Para combatirlo proponía el desarrollo del sentido de la proporción.
En el sentimentalismo el orbe sentimental brinca a
la esfera pública, es decir, el sujeto airea lo más profundo de él en el
espacio más superficial.
La verbal incontinencia sentimental en los dominios ajenos a la privado se puede
considerar impudicia afectiva.
Para
mantener incólume nuestro autorrespeto, consideramos que es mejor que
el yo íntimo se despliegue solo en un espacio análogo. El psiquiatra
Carlos Castilla del Pino, autor de la colosal
Teoría de los sentimientos,
distinguía entre el yo íntimo y el yo
privado. El yo privado es el yo que almacena información que no comparte con nadie,
mientras que el yo íntimo es aquel que comparte lo íntimo con aquellas personas
que considera tan próximas y en las que confía tanto que al transferírselo pasan a denominarse «íntimas».

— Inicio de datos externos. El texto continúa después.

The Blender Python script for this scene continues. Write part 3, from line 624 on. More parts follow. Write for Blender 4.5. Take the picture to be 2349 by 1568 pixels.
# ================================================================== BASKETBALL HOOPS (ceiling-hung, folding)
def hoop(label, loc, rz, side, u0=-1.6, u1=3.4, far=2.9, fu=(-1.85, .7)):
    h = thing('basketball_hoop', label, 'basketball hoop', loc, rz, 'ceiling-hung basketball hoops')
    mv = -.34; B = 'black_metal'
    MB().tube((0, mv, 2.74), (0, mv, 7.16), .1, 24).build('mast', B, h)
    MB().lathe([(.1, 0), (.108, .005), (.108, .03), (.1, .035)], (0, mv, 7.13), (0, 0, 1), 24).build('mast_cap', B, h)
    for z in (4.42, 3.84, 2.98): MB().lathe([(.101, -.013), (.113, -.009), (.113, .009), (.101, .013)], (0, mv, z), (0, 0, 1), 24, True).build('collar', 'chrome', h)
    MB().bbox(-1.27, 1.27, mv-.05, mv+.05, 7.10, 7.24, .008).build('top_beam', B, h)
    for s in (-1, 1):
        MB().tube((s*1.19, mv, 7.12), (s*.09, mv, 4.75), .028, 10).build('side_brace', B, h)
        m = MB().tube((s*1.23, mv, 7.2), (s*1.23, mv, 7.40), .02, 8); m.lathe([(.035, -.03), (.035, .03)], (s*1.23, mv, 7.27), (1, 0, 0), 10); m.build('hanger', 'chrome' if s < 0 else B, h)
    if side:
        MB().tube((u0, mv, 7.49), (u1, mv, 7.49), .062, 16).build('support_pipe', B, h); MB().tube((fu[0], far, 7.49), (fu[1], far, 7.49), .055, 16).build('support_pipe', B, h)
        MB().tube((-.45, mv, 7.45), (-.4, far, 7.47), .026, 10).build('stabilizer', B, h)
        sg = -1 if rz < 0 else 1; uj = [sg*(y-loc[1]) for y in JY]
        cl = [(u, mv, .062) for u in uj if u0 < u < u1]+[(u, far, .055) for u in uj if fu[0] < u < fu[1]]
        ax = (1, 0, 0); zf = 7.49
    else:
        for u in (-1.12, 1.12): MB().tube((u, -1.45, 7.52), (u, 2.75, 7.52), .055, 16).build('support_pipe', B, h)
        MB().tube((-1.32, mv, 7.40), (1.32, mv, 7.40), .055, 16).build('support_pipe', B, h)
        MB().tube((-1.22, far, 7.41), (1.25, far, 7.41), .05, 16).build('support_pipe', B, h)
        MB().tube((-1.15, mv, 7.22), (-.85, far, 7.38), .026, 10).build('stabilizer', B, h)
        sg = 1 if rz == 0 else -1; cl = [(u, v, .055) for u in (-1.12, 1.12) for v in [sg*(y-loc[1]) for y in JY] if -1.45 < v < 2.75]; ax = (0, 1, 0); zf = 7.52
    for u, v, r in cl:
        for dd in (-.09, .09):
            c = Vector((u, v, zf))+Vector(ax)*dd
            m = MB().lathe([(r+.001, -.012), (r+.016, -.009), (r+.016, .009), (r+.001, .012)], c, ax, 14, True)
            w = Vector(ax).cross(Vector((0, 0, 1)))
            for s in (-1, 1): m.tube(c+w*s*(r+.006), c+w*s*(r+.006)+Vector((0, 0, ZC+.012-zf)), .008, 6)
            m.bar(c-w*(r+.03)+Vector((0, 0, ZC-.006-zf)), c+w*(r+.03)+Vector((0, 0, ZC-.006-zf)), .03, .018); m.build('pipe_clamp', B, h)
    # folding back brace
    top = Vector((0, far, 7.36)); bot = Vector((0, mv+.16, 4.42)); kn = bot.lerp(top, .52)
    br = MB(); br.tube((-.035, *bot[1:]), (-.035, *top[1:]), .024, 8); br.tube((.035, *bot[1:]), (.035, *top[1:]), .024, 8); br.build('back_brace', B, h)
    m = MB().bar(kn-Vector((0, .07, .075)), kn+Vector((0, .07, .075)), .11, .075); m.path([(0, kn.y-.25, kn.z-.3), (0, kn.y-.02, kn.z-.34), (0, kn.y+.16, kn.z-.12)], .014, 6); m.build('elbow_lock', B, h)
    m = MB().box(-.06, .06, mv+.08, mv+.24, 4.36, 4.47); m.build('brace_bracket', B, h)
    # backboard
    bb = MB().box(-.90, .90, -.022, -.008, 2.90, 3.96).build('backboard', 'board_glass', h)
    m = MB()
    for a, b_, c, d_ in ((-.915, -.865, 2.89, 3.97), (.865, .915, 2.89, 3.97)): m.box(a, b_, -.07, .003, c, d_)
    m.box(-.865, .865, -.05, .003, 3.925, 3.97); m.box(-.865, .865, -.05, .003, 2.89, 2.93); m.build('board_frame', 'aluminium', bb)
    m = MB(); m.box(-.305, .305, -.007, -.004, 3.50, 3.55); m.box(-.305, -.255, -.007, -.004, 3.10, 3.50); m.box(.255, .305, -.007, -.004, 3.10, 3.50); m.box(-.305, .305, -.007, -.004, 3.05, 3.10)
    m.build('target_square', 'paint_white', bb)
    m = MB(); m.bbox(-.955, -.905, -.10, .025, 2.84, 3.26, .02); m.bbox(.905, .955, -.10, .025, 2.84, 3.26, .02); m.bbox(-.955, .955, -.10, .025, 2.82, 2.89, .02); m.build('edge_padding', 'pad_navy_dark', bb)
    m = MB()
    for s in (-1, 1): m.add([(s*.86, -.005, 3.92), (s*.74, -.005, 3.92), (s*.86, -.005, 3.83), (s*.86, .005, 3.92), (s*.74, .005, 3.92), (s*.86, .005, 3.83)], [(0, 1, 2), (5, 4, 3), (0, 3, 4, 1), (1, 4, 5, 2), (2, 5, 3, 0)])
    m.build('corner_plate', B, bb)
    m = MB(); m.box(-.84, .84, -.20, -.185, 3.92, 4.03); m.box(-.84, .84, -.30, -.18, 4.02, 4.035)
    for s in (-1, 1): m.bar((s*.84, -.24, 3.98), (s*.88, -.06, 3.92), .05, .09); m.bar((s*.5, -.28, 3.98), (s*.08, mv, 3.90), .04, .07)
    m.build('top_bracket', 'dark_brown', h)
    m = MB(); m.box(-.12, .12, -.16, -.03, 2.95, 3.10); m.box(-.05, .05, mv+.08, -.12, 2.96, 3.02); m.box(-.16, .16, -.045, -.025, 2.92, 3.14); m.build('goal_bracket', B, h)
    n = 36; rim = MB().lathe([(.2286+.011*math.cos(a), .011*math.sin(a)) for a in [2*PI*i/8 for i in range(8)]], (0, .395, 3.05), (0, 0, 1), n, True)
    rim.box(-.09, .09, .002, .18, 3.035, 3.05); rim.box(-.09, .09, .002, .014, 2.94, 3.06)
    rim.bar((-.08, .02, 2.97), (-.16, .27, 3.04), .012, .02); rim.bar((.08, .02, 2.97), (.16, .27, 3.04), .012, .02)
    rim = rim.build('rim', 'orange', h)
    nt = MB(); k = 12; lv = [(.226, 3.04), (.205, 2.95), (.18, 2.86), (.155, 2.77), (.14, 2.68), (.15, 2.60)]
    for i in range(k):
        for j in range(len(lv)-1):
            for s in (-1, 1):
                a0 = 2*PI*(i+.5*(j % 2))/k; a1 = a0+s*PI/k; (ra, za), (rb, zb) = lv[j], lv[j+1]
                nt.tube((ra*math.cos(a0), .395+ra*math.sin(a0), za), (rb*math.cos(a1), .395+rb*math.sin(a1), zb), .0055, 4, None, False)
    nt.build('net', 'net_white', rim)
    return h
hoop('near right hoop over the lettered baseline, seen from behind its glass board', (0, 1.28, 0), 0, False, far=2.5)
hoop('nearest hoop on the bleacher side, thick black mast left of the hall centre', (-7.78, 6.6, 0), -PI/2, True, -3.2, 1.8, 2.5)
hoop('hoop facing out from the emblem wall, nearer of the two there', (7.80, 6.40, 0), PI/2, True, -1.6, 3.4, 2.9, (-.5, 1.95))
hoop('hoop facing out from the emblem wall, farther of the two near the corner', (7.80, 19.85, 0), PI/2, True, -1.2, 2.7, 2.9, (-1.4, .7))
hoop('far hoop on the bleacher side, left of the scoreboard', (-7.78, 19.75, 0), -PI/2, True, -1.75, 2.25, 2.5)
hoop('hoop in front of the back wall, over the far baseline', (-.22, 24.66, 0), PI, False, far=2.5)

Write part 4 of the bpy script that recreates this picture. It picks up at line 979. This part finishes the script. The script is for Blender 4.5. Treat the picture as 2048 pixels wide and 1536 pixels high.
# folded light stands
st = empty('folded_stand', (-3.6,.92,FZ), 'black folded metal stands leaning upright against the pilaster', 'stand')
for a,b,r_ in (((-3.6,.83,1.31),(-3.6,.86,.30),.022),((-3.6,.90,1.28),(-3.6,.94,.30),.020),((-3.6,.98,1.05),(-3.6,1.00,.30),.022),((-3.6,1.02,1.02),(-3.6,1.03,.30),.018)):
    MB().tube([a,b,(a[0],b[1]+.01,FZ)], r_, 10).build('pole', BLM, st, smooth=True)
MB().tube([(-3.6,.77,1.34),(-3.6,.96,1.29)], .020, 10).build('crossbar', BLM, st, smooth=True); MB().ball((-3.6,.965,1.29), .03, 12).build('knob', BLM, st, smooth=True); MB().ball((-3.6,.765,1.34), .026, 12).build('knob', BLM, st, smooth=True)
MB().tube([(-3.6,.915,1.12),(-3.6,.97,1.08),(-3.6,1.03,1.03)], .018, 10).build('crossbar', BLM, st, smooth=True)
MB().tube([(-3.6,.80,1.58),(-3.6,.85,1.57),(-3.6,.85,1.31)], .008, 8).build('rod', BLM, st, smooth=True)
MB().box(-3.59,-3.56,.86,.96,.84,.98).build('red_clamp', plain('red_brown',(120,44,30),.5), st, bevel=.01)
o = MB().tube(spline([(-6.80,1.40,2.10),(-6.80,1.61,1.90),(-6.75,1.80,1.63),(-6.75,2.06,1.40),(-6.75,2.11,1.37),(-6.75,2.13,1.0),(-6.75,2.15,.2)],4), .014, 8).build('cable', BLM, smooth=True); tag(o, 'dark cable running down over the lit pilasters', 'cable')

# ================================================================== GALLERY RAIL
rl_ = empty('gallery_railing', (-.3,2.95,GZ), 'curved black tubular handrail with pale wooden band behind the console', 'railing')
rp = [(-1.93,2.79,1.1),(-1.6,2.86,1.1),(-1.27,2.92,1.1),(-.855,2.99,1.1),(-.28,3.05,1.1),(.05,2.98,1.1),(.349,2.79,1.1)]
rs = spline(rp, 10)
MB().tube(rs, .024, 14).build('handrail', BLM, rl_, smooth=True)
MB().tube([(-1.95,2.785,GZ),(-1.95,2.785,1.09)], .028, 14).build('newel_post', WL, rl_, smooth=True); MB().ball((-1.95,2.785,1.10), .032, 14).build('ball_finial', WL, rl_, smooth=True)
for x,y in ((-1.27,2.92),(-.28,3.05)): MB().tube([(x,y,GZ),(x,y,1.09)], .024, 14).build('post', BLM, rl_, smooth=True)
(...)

La liberalización económica trajo
en paralelo una liberalización de la confesión sentimental. Si hace unas
décadas
el mercado operaba en un círculo claramente delimitado, ahora lo hace en
todo los ríncones de la vida humana,
incluidos por supuesto los que no cursan en absoluto con la lógica
lucrativa. Al orbe
sentimental le ha ocurrido algo similar. Otrora los sentimientos se
compartían
en una intimidad reducida, ahora se expanden por todos lados, expansión
que se ha hipertrofiado gracias a la digitalización del mundo y su
ubicua conectividad. El
sentimentalismo ha crecido a medida que el marketing y el
neuromarketing entendieron que toda marca necesita vincularse a valores
éticos y a sentimientos ennoblecedores para su explotación comercial. Como
mimetizamos las
derivas del mercado, era una mera cuestión de tiempo normalizar la
exhibición
de sentimientos de ese yo que ahora se desenvuelve en los dominios
compartidos como si él también fuera una marca (el neolenguaje del
management propende a catalogarlo así).
El sentimentalismo apela a los sentimientos como elemento persuasor para la
conquista de un interés. Exactamente igual que las mercancías en los relatos publicitarios.
El sentimentalismo cree
erróneamente que una inflación cognitiva trae consigo una devaluación
sentimental,
por lo que empapa su relato de sensiblería. Además, como el corazón
nunca se equivoca, según pregona la literatura frugal que aborda estos
temas, el sentimentalismo ha encontrado en los sentimientos el parapeto
a
cualquier objeción. «Son mis sentimientos», o «es lo que yo siento», son
los razonamientos que utiliza el sentimentalismo para eludir el costoso
proceso de argumentar para poder entendernos. Más todavía. Existe un
tópico que divulga que es bueno mostrar los sentimientos.
Es
una afirmación maximalista que como todas
adolece de falta de matices. Mostrar los sentimientos es bueno
dependiendo de
cuándo, cómo, dónde, a quién, por qué y para qué. Responder
juiciosamente a estos interrogantes y conducirse por las respuestas
supone la inevitable muerte del sentimentalismo.